Challenger salespeople ask insightful, probing questions designed to get prospects talking about the specific issues they face, and knowing what their answers likely will be, direct prospects to reconsider their current strategies. The "lede" here is what is impeding a customer on the path to achieving their business goals, not the salesperson’s product.
Organizations should adopt this Challenger mindset in their broader marketing and branding strategies as well. Rather than burying the real lede—the client's struggles and how your organization uniquely addresses them—companies should deliberately surface and spotlight this perspective early and often.
This reorientation transforms all forms of marketing from shouting about generic capabilities, into a more interactive, relevant conversation that resonates powerfully with audiences.
The number one reason organizations miss opportunities to develop compelling content is because they don't use their listening tools properly to look for patterns about what their clients are struggling with. They also don’t “connect the dots” between those patterns and the services they offer.
Failing to listen to client feedback intently and with an open mind creates an organizational lack of empathy, and this lack of empathy creates the marketing and communications disconnect. No wonder then that so many of my clients struggle to craft compelling web copy, testimonials, and social media content.
One practical way organizations can better uncover and highlight these stories is by actively listening to and documenting customer interactions, feedback, and experiences.
These stories typically involve emotional resonance because they highlight genuine problems and the relief or success achieved through the company's involvement. By amplifying these narratives, organizations stop burying the lede and start leveraging it to powerful effect.
Businesses should continuously ask themselves questions like:
"Why did THIS client choose us over our competitors?"
"What specific issues have we successfully solved for them and how did they measure/value an improvement?"
"What benefits have our solutions brought to their lives or businesses?"
Answering these questions honestly and thoroughly can provide the foundational elements of a productive sales pitch, webinar presentation or website service page copy.
If you want to supercharge your ability to find these “ledes” more frequently and build them into compelling marketing and sales tools, consider training key members of the teams who have access to this information.
Client management team leaders, stellar sales producers and top performing frontline customer service reps are your most obvious team members capable of helping you uncover these stories and help you edit the final product.
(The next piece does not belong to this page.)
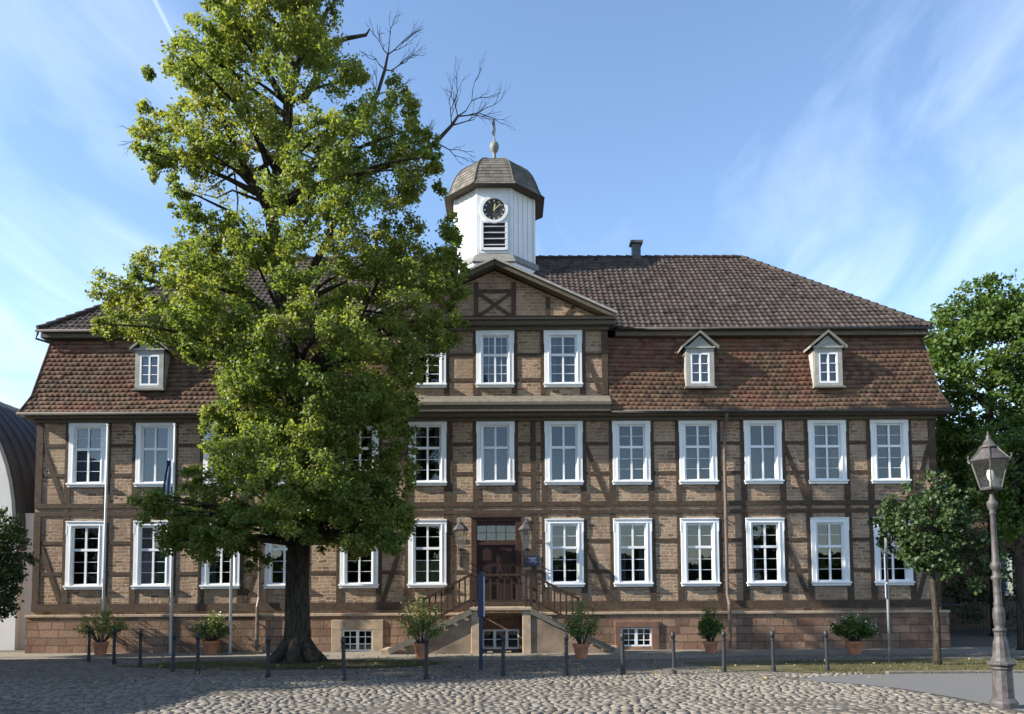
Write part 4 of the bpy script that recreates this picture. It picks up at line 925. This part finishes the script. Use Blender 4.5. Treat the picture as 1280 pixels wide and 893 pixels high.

Employees should be encouraged to think like journalists—continually searching for and recognizing the "lede" in customer conversations. By fostering this culture of curiosity and storytelling awareness, organizations can dramatically improve their ability to consistently produce impactful content and messaging.
By adopting an external, empathetic perspective and consistently positioning customer challenges and company solutions as central narratives, organizations can dramatically enhance their relevance, impact, and connection with their intended audiences.
Remember, the real "lede," is always about how effectively you solve your customer's challenges—not merely how great you think you are at doing it.